Find every line with the word "high". Copy those lines.

*DATASET RECORDS*.
========================================================================
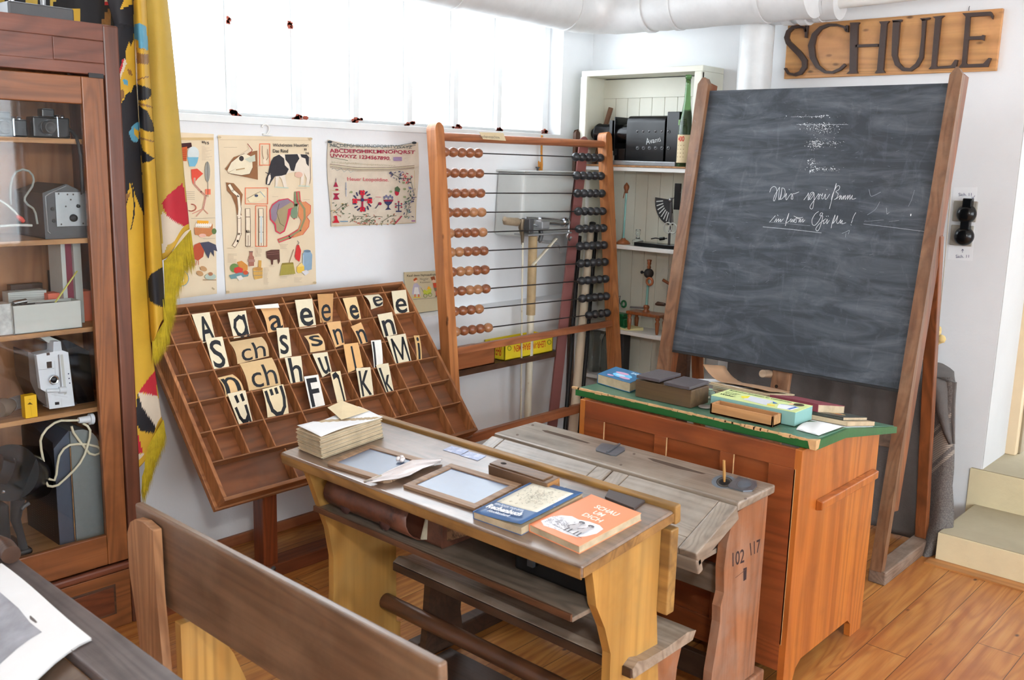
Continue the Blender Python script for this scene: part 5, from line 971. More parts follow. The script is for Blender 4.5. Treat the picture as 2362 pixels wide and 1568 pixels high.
# --- blackboard
bd_ = thing('blackboard', 'large chalky blackboard with white handwriting, set in the wooden easel', 'blackboard', (3.9, 1.86, .8))
yb0_ = (eloc(1640, 208)[0] + eloc(1548, 800)[0]) / 2; yb1_ = (eloc(2186, 195)[0] + eloc(2091, 903)[0]) / 2; zb0 = (eloc(1545, 803)[1] + eloc(2090, 903)[1]) / 2; zb1 = (eloc(1640, 208)[1] + eloc(2186, 195)[1]) / 2
s = NT('chalkboard_surface')
co_ = s.mapping((1, 1, 1)); n1 = s.noise(s.mapping((1.2, 1.2, 5), (0, 0, .3)), 2.2, 6, .62, 1.2); n2 = s.noise(s.mapping((1.6, 1.6, 11), (.35, 0, 0)), 1.5, 5, .6, 1.2); n3 = s.noise(s.mapping((2, 8, 3), (.9, .2, 0)), 1.8, 6, .7, 1.5)
f = s.math('MULTIPLY', s.ramp(n1, [(.42, (0, 0, 0)), (.75, (1, 1, 1))]), .5); f = s.math('ADD', f, s.math('MULTIPLY', s.ramp(n2, [(.52, (0, 0, 0)), (.8, (1, 1, 1))]), .4)); f = s.math('ADD', f, s.math('MULTIPLY', s.ramp(n3, [(.55, (0, 0, 0)), (.85, (1, 1, 1))]), .4))
c = s.mix(s.math('MULTIPLY', f, .8, True), lin((56, 62, 69)), lin((128, 136, 146)))
s.col(c); s.rough(.62); s.b.inputs['Specular IOR Level'].default_value = .3; s.bump(n2, .1, .001); M['chalkb'] = s.m
mb = MB(); mb.box((yb0_ - .014, zb0, .004 - .03), (yb1_ + .014, zb1, .008), M['chalkb'], E_); mb.box((yb0_, zb0 - .012, -.026), (yb1_, zb0, .006), M['blackm'], E_); mb.build('board_panel', bd_, bevel=.002)
ck = MB(); D = Deco(lambda u, v, off: ep(u, v, .0082 + off), ck, org=(1720, 380), sc=5.624, off=2e-4)
CH = paint('chalk', (222, 228, 232), .9, .1, 90, 0); CH2 = paint('faint_chalk', (128, 136, 146), .9, .2, 60, 0); CH3 = paint('pale_chalk', (170, 178, 186), .9, .2, 60, 0)
def sm_(P, n=4):  # Catmull-Rom
    Q = [P[0]] + list(P) + [P[-1]]; out = []
    for i in range(1, len(Q) - 2):
        p0, p1, p2, p3 = [V(q) for q in Q[i - 1:i + 3]]
        for k in range(n):
            t = k / n; out.append(tuple(.5 * ((2 * p1) + (p2 - p0) * t + (2 * p0 - 5 * p1 + 4 * p2 - p3) * t * t + (3 * p1 - p0 - 3 * p2 + p3) * t ** 3)))
    return out + [P[-1]]
HW = [[(312, 355), (330, 305), (370, 280), (400, 310), (402, 380), (385, 440), (370, 470), (360, 450), (385, 380), (440, 290)], [(440, 290), (432, 370), (430, 455), (455, 400), (470, 300), (460, 400), (450, 450), (490, 420), (512, 360), (500, 310), (470, 300)], [(505, 420), (530, 370), (522, 430), (530, 455), (560, 410)], [(563, 318), (568, 324)], [(560, 410), (590, 375), (600, 395), (590, 440), (612, 440), (610, 380), (635, 375), (690, 352)],
      [(755, 455), (800, 395), (815, 365), (810, 430), (815, 455), (860, 380), (885, 360), (850, 360), (822, 420), (835, 450), (870, 410), (888, 370), (885, 470), (870, 560), (845, 572), (835, 540), (880, 470), (930, 400)], [(930, 400), (945, 375), (950, 400), (935, 440), (955, 440), (965, 380), (985, 400), (1000, 370), (985, 430), (1005, 440), (1035, 380), (1030, 440), (1050, 440), (1090, 380)], [(1050, 318), (1055, 324)], [(1086, 570), (1110, 480), (1150, 330), (1175, 240), (1165, 300), (1130, 380), (1110, 450)], [(1150, 330), (1190, 275), (1220, 280), (1210, 320), (1170, 350), (1200, 375), (1180, 430), (1150, 450), (1190, 430), (1230, 395)],
      [(1230, 395), (1215, 450), (1245, 400), (1240, 450), (1275, 400), (1262, 450), (1295, 395), (1290, 450), (1330, 395), (1318, 450), (1355, 390), (1350, 450), (1385, 395), (1378, 445), (1430, 435)],
      [(310, 745), (350, 700), (385, 660)], [(370, 740), (400, 700), (395, 740), (430, 700), (425, 740), (455, 705), (452, 740), (490, 700)], [(412, 650), (420, 660)], [(515, 790), (530, 720), (560, 630), (545, 690), (520, 750), (560, 735), (590, 700), (585, 745), (615, 705), (612, 745), (640, 700), (630, 740), (655, 745), (655, 690), (680, 700)], [(625, 665), (660, 680), (700, 690), (740, 680)], [(680, 700), (700, 690), (690, 745), (715, 700), (712, 745), (745, 700), (740, 745), (768, 715)],
      [(945, 605), (900, 640), (862, 710), (865, 770), (895, 785), (940, 740), (985, 660), (1000, 630), (975, 625), (965, 660), (1000, 665), (985, 740), (960, 820), (930, 858), (910, 830), (950, 770), (1010, 720)], [(1010, 720), (1040, 700), (1015, 720), (1010, 765), (1040, 740), (1060, 705), (1052, 765), (1085, 720)], [(1045, 665), (1050, 672)], [(1068, 662), (1073, 669)], [(1110, 820), (1125, 740), (1160, 650), (1150, 700), (1130, 760), (1165, 720), (1195, 660), (1180, 740), (1200, 760), (1235, 710), (1225, 760), (1255, 720), (1248, 765), (1300, 750)], [(1428, 620), (1400, 670), (1385, 710)], [(1385, 720), (1370, 755)], [(1364, 775), (1369, 782)]]
for P in HW: D.line(sm_(P) if len(P) > 2 else P, 5.2, CH)
D.line([(310, 742), (560, 765), (835, 790)], 2.6, CH3); D.line([(225, 805), (600, 838), (980, 882)], 7, CH3); D.line([(1530, 768), (1850, 805), (2350, 868)], 4.5, CH3); D.line([(1535, 735), (1790, 715)], 2, CH3); D.line([(1860, 735), (1990, 722)], 2, CH3); D.ell(2142, 650, 7, 16, CH, 10); D.line([(1825, 560), (1832, 640), (1862, 618)], 4, CH3); D.line(sm_([(1600, 320), (1620, 400), (1660, 400), (1750, 355)]), 7, CH2); D.line(sm_([(1740, 480), (1680, 580), (1580, 648)]), 6, CH2); D.line(sm_([(1250, 890), (1300, 870), (1345, 850), (1330, 900)]), 4, CH3); D.line([(1300, 890), (1295, 940)], 4, CH3); D.line([(2110, 540), (2150, 460), (2190, 330)], 5, CH2)
random.seed(21)
D.sc = 2.74; D.org = (1500, 160)
for (x, y, sx_, sy_, n) in ((1060, 350, 130, 14, 150), (1080, 380, 90, 26, 130), (1050, 298, 110, 9, 60), (1040, 470, 42, 32, 150), (1130, 465, 90, 20, 90), (1020, 590, 30, 26, 50), (1100, 632, 100, 18, 90), (1020, 640, 24, 12, 50)):
    for k in range(n):
        a, b = random.gauss(x, sx_ * .55), random.gauss(y, sy_ * .5); r_ = random.uniform(.6, 3.4) * random.random() + .5
        D.poly([(a - r_, b - r_ * .5), (a + r_ * 1.3, b - r_ * .8), (a + r_, b + r_), (a - r_ * .6, b + r_ * .7)], CH if random.random() > .35 else CH3)
D.line([(925, 347), (1250, 349)], 2.2, CH3); D.line([(890, 300), (1060, 298)], 1.6, CH3)
for k in range(130):   # short smears
    x, y = random.uniform(230, 1720), random.uniform(180, 1400); a = random.gauss(-.2 if y < 700 else .15, .45); L_ = random.uniform(3, 30); D.line([(x, y), (x + L_ * math.cos(a), y + L_ * math.sin(a))], random.uniform(.5, 1.2), CH2)
ck.build('chalk_writing', bd_)
# sponge hanging on a string from the easel
sp = thing('sponge_on_string', 'yellow sponge hanging on a string from the right rail of the easel', 'sponge', at(2163, 780, x=4.12))
t0 = E_.p(aR + .035, eloc(2200, 222)[1], .03); MB().tube([t0, at(2200, 330, x=4.05), at(2190, 480, x=4.12), at(2175, 650, x=4.12), at(2166, 745, x=4.12)], .0018, M['string'], 6).build('string', sp)
random.seed(5); mb = MB()
for k in range(9): p = at(2163 + random.uniform(-9, 9), 772 + random.uniform(-14, 18), x=4.12); mb.ball(p, random.uniform(.012, .020), M['sponge'], 9, (.8, 1, 1))
mb.build('sponge', sp)
# ================================================================ sockets and note on the back wall
nt = MB(); q = [at(2200, 432, x=XB - .001), at(2254, 432, x=XB - .001), at(2242, 602, x=XB - .001), at(2185, 598, x=XB - .001)]; nt.slab([V((XB - .0002, p.y, p.z)) for p in q], (-1, 0, 0), .0008, M['wpaper'])
D = Deco(xplane(XB - .0017), nt, org=(2100, 380), sc=3.015, off=3e-4)
D.text('Sich. 11', ((335, 196), (425, 196), (425, 216), (335, 218)), (80, 84, 120)); D.text('Sich. 11', ((315, 626), (408, 626), (406, 646), (316, 648)), (80, 84, 120)); D.line([(448, 215), (432, 234)], 3, (80, 84, 120)); D.line([(428, 222), (430, 236), (442, 232)], 3, (80, 84, 120)); D.line([(362, 610), (364, 588)], 3, (80, 84, 120)); D.line([(356, 596), (364, 587), (370, 596)], 3, (80, 84, 120))
tag(nt.build('paper_note'), 'paper note lettered Sich. 11 around the two wall sockets', 'note')
for k, (cu_, cv_, (x0, y0, x1, y1), lab) in enumerate((((385), 342, (310, 248, 458, 400), 'upper of two black surface sockets on the back wall'), (368, 498, (290, 415, 430, 568), 'lower of two black surface sockets on the back wall'))):
    c = at(2100 + cu_ / 3.015, 380 + cv_ / 3.015, x=XB - .03); t = thing('wall_socket', lab, 'socket', V((XB, c.y, c.z)), 'round black sockets on the back wall')
    p, r_ = at(2100 + x0 / 3.015, 380 + y0 / 3.015, x=XB), at(2100 + x1 / 3.015, 380 + y1 / 3.015, x=XB); mb = MB(); mb.box((XB - .014, r_.y, r_.z), (XB - .0025, p.y, p.z), paint('socket_base', (150, 146, 136), .5, .1)); mb.build('base_plate', t, bevel=.004)
    f_ = Fr((XB - .012, c.y, c.z), (0, 1, 0), (0, 0, 1), (-1, 0, 0)); MB().lathe([(.042, 0), (.043, .012), (.040, .022), (.032, .031), (.018, .036), (.001, .038)], M['black'], f_, 28).build('round_cap', t)
    mb = MB(); mb.box((XB - .045, c.y - .024, c.z + .03), (XB - .012, c.y + .016, c.z + .07), M['black']); mb.build('spring_lid', t, bevel=.004)
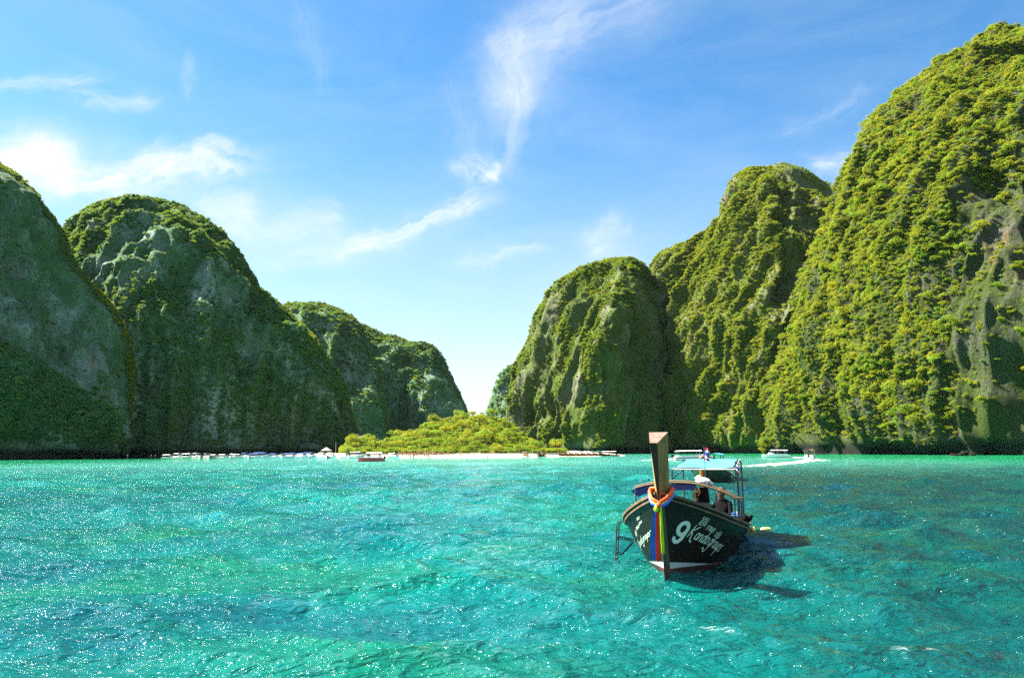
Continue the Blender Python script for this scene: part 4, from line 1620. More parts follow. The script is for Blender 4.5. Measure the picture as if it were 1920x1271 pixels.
# aft roof
RX0, RX1, RS0, RS1 = -0.52, 0.98, 5.8, 8.6
def roof_z(s_):
    return 1.84 + (s_ - RS0) / (RS1 - RS0) * 0.19
for s_ in (RS0, (RS0 + RS1) / 2, RS1):
    MB().tube([(RX0 - 0.03, s_, roof_z(s_) - 0.02 - (0.09 if RS0 < s_ < RS1 else 0)), (RX1 + 0.03, s_, roof_z(s_) - 0.02 - (0.09 if RS0 < s_ < RS1 else 0))], 0.02, 6).build('roof_bar', PIPE_PALE, boat)
for x in (RX0, RX1):
    MB().tube([(x, RS0 - 0.05, roof_z(RS0) - 0.02), (x, RS1 + 0.05, roof_z(RS1) - 0.02)], 0.02, 6).build('roof_bar', PIPE_PALE, boat)
    for s_ in (RS0 + 0.1, RS1 - 0.1):
        z = roof_z(s_)
        xo = x + (0.06 if x > 0 else -0.06)
        MB().tube([(xo, s_, 0.14), (xo, s_, z - 0.16), (xo * 0.99, s_, z - 0.05), (x, s_, z - 0.02)], 0.024, 8).build('roof_post', PIPE, boat)
        MB().tube([(xo, s_, z - 0.28), (x + (-0.24 if x > 0 else 0.24), s_, z - 0.03)], 0.014, 6).build('roof_brace', PIPE, boat)
def roofz(x, s_, i, k):
    w = 0.022 * math.sin(7 * i + 3 * k) * math.sin(5.3 * k + 1.7 * i) - 0.05 * math.sin(math.pi * i) * math.sin(math.pi * k)
    return roof_z(s_) + 0.015 + w
sagging_sheet(RX0 + 0.05, RX1 - 0.05, RS0 + 0.06, RS1 - 0.06, roofz, 16).build('roof_tarpaulin', TARP, boat, smooth=True)
for k in range(10):
    t = (k + 0.5) / 10
    s_ = RS0 + 0.1 + (RS1 - RS0 - 0.2) * t
    for x, q in ((RX0, 1), (RX1, -1)):
        MB().box((x + q * 0.025, s_, roof_z(s_) + 0.008), (0.06, 0.03, 0.02)).build('lashing', PIPE, boat)

# engine on its pivot with the long tail shaft
en = empty('longtail_engine', bw(0.18, 5.35, 0.155), BOAT_RZ)
tag(en, 'black engine with a tiller bar standing beside the boatman', 'engine')
b = MB().box((0, 0, 0.62), (0.42, 0.62, 0.42)).box((0, 0.05, 0.90), (0.34, 0.44, 0.16), taper=0.8)
b.build('engine_block', BLACKM, en)
MB().tube([(0, -0.33, 0.62), (0, -0.40, 0.62)], [0.21, 0.19], 16).build('fan_housing', STEEL, en)
MB().tube([(-0.12, 0.1, 0.95), (-0.12, 0.1, 1.12)], [0.09, 0.10], 12).build('air_filter', BLACKM, en)
MB().tube([(0.22, 0.1, 0.74), (0.32, 0.12, 0.78), (0.34, 0.2, 1.05)], 0.03, 8).build('exhaust_pipe', BLACKM, en)
MB().tube([(0, 0, 0.0), (0, 0, 0.42)], [0.07, 0.05], 10).build('pivot', STEEL, en)
for x in (-0.18, 0.18):
    MB().tube([(x, -0.3, 0.42), (x, -0.62, 0.50), (x * 0.4, -0.95, 0.62)], 0.018, 8).build('tiller_bar', PIPE_PALE, en)
MB().tube([(-0.07, -0.95, 0.62), (0.07, -0.95, 0.62)], 0.024, 8).build('tiller_grip', BLACKM, en)
MB().tube([(0, 0.3, 0.55), (0, 2.5, 0.52), (0, 5.2, -0.05)], [0.045, 0.035, 0.03], 8).build('tail_shaft', STEEL, en)

# prow garland and the hanging sashes
def ring_pts(x0, s0, z0, rx, ry, tilt, n=20, a0=0, a1=360):
    return [(x0 + rx * math.cos(R(a)), s0 + ry * math.sin(R(a)), z0 + tilt * math.sin(R(a))) for a in np.linspace(a0, a1, n)]


ga = empty('prow_garland', bw(0, -0.46, 1.42), BOAT_RZ)
tag(ga, 'orange, yellow and blue silk garland tied round the foot of the prow post', 'garland')
loop = [(-0.20, 0.26, 0.17), (-0.19, 0.05, 0.13), (-0.13, -0.10, 0.02), (0.0, -0.17, -0.05), (0.13, -0.10, 0.03), (0.19, 0.05, 0.13), (0.20, 0.26, 0.17), (0.0, 0.34, 0.18), (-0.20, 0.26, 0.17)]
for nm, m, sc_, dz, r in (('orange_band', S_ORANGE, 1.0, 0.02, 0.028), ('yellow_band', S_LIME, 1.03, -0.018, 0.014), ('blue_band', S_BLUE, 1.08, -0.046, 0.017)):
    MB().tube([(x * sc_, y * sc_, z + dz) for x, y, z in loop], r, 8, squash=1.9).build(nm, m, ga, smooth=True)
MB().blob((0.0, -0.20, -0.05), (0.05, 0.045, 0.05), 3, 10, 6, 0.1).build('knot', S_ORANGE, ga, smooth=True)
MB().blob((-0.045, -0.21, -0.115), (0.04, 0.03, 0.055), 4, 10, 6, 0.1).build('knot', S_LIME, ga, smooth=True)


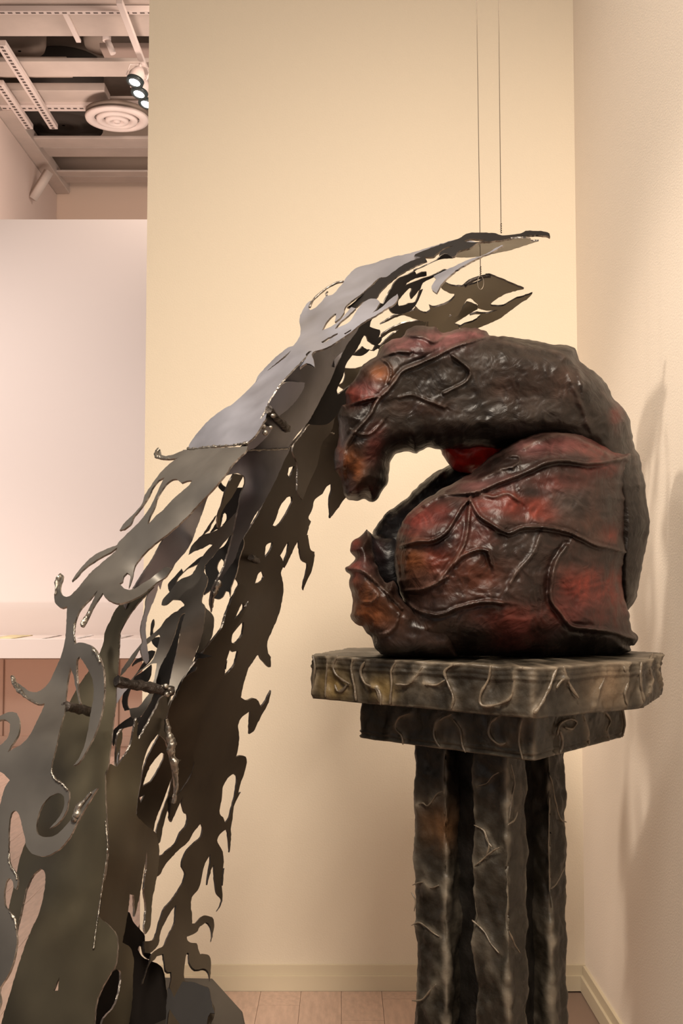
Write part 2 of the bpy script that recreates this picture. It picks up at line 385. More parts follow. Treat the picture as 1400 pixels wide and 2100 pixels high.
strut((-2.10, Dz(-20), ZC - 0.13), (-2.10, Dz(262), ZC - 0.13), 0.06, 'lighting track that the three spotlights hang from', slots=False, hgt=0.05)
# pendant pipe
p0 = at(221, 77, 12.0); p1 = at(231, 108, 12.0)
bm = bmesh.new(); tube_bm(bm, [at(218, 66, 12.0) + Vector((0, 0, .35)), at(219, 84, 12.0)], 0.045, 12); tube_bm(bm, [at(220, 82, 12.0), at(232, 110, 12.0)], 0.032, 12)
o = obj_bm('pendant_pipe', bm, M['strut']); tag(o, 'short pale cranked pipe hanging in the first ceiling gap', 'pipe')
# track spotlights
for px, py, lab in ((276, 169, 'upper of the three lit ceiling spotlights'), (285, 193, 'middle one of the three lit ceiling spotlights'), (300, 214, 'lowest lit ceiling spotlight, half hidden by the wall edge')):
    p = atz(px, py, ZC - 0.385); t = empty('track_spotlight', lab, 'spotlight', p)
    t.rotation_euler = (math.radians(-14), math.radians(14), 0)
    lathe('housing', [(0.075, -0.0), (0.088, 0.02), (0.085, 0.10), (0.05, 0.17), (0.0005, 0.19)], M['strut'], (0, 0, 0), t, n=28)
    lathe('rim', [(0.058, 0.010), (0.060, -0.004), (0.092, -0.004), (0.094, 0.03), (0.076, 0.03)], M['black'], (0, 0, 0), t, n=32)
    lathe('lens', [(0.0005, 0.0), (0.059, 0.0)], M['glow'], (0, 0, 0), t, n=28)
    bm = bmesh.new(); tube_bm(bm, [(0, 0, 0.17), (-0.01, 0.01, 0.243)], 0.018, 8); obj_bm('stem', bm, M['strut'], t)
    bm = bmesh.new(); tube_bm(bm, [(-0.11, 0, 0.06), (-0.11, 0.0, 0.2), (0, 0, 0.22), (0.11, 0, 0.2), (0.11, 0, 0.06)], 0.008, 8); obj_bm('yoke', bm, M['strut'], t)
# brackets on the far left side wall
for (a, b, lab) in (((100, 352), (66, 408), 'diagonal pale bracket at the far end of the side wall'), ((32, 222), (0, 255), 'diagonal pale bracket near the left edge, under the struts')):
    A = at(a[0], a[1], 15.0); B = at(b[0], b[1], 15.0); bm = bmesh.new()
    tube_bm(bm, [A, B], 0.07, 4); o = obj_bm('wall_bracket', bm, M['ceil']); tag(o, lab, 'bracket')

# ---------------------------------------------------------------- display case by the far partition
zt = at(150, 1310, 10.6).z; zb = at(150, 1350, 10.6).z; zg = at(150, 1240, 10.6).z
dc = empty('display_case', 'long white table display case with a glass cover by the far partition', 'display case', (-3.2, 10.8, zb))
def pbox(nm, x0, x1, y0, y1, z0, z1, m, root, bev=0.0):
    o = box(nm, x0, x1, y0, y1, z0, z1, m, None, bev); return put(o, root)
pbox('deck', -8.5, -0.9, 10.6, 11.62, zb, zt - 0.012, M['case'], dc, 0.004)
pbox('front_edge', -8.5, -0.9, 10.585, 10.63, zb, zt, M['case'], dc, 0.003)
gt = 0.012
for nm, a in (('glass_pane', (-8.5, -0.9, 10.6, 10.6 + gt, zt, zg)), ('glass_pane', (-8.5, -0.9, 11.6, 11.6 + gt, zt, zg)), ('glass_top', (-8.5, -0.9, 10.6, 11.6 + gt, zg, zg + gt))):
    pbox(nm, *a, M['glass'], dc)
for x in (-7.8, -5.0, -1.4): 
    pbox('leg', x - 0.03, x + 0.03, 11.4, 11.46, 0, zb, M['case'], dc)
prints = [(-8, 92, (0.72, 0.62, 0.36), 'yellowish printed sheet lying in the display case'), (98, 150, (0.52, 0.47, 0.44), 'grey printed sheet lying in the display case, beside the yellowish one'),
          (160, 212, (0.80, 0.76, 0.74), 'white printed sheet in the display case behind the grey sculpture strand'), (222, 290, (0.62, 0.56, 0.53), 'pale grey open sheet at the right end of the display case')]
for x0, x1, c, lab in prints:
    A = atz(x0, 1306, zt); B = atz(x1, 1297, zt)
    o = box('printed_sheet', A.x, B.x, 10.75, 11.5, zt - 0.0118, zt - 0.004, mat('print', c, 0.7, var=0.5, vscale=6)); tag(o, lab, 'print')
# ---------------------------------------------------------------- the flame-like steel sculpture
steel = empty('steel_sculpture', 'tall flame-like sculpture of torch-cut steel sheets arching up from lower left', 'sculpture', (-0.2, 3.2, 0.0))
def fin(o, root): return put(o, root)
def plate(pts, ctrl, m='steel', edge='edge', holes=(), thick=0.005, name='steel_sheet', grid=13, label=None, jag=0.7):
    rnd = random.Random(len(pts) * 7 + int(pts[0][0]))
    def jitter(L):
        L = smooth_line(L, 5.0); n = len(L)
        return L + np.array([[noise.noise(Vector((p[0] * .16, p[1] * .16, 3))), noise.noise(Vector((p[0] * .16, p[1] * .16, 9)))] for p in L]) * jag * 1.6
    outer = jitter(pts); hs = [jitter(h) for h in holes]
    V, T = triangulate(outer, hs, grid); f = tps(ctrl); Y = f(V)
    R_ = ray(V[:, 0], V[:, 1]); W = R_ * (Y / R_[:, 1])[:, None]; W[:, 2] += EYE
    me = bpy.data.meshes.new(name); me.from_pydata(W.tolist(), [], T.tolist()); me.update()
    me.polygons.foreach_set('use_smooth', [True] * len(me.polygons))
    o = link(name, me, [M[m], M[edge]])
    # face towards the camera, then thicken backwards
    bm = bmesh.new(); bm.from_mesh(me)
    s = sum((fc.normal.dot(Vector((0, 0, EYE)) - fc.calc_center_median())) * fc.calc_area() for fc in bm.faces)
    if s < 0: bmesh.ops.reverse_faces(bm, faces=bm.faces)
    bmesh.ops.delete(bm, geom=[v for v in bm.verts if not v.link_faces], context='VERTS')
    bm.to_mesh(me); bm.free()
    md = o.modifiers.new('thickness', 'SOLIDIFY'); md.thickness = thick; md.offset = -1; md.use_rim = True; md.material_offset_rim = 1
    es = o.modifiers.new('sharp', 'EDGE_SPLIT'); es.split_angle = math.radians(45)
    if label: o['label'] = label
    return fin(o, steel), f
def surf(f, px, py, off=0.0):
    y = float(f(np.array([[px, py]], float))[0]) + off; return at(px, py, y)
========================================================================
*RESPONSE*.
Continue the Blender Python script for this scene: part 5, from line 971. More parts follow. The script is for Blender 4.5. Treat the picture as 2362 pixels wide and 1568 pixels high.
Write part 2 of the bpy script that recreates this picture. It picks up at line 385. More parts follow. Treat the picture as 1400 pixels wide and 2100 pixels high.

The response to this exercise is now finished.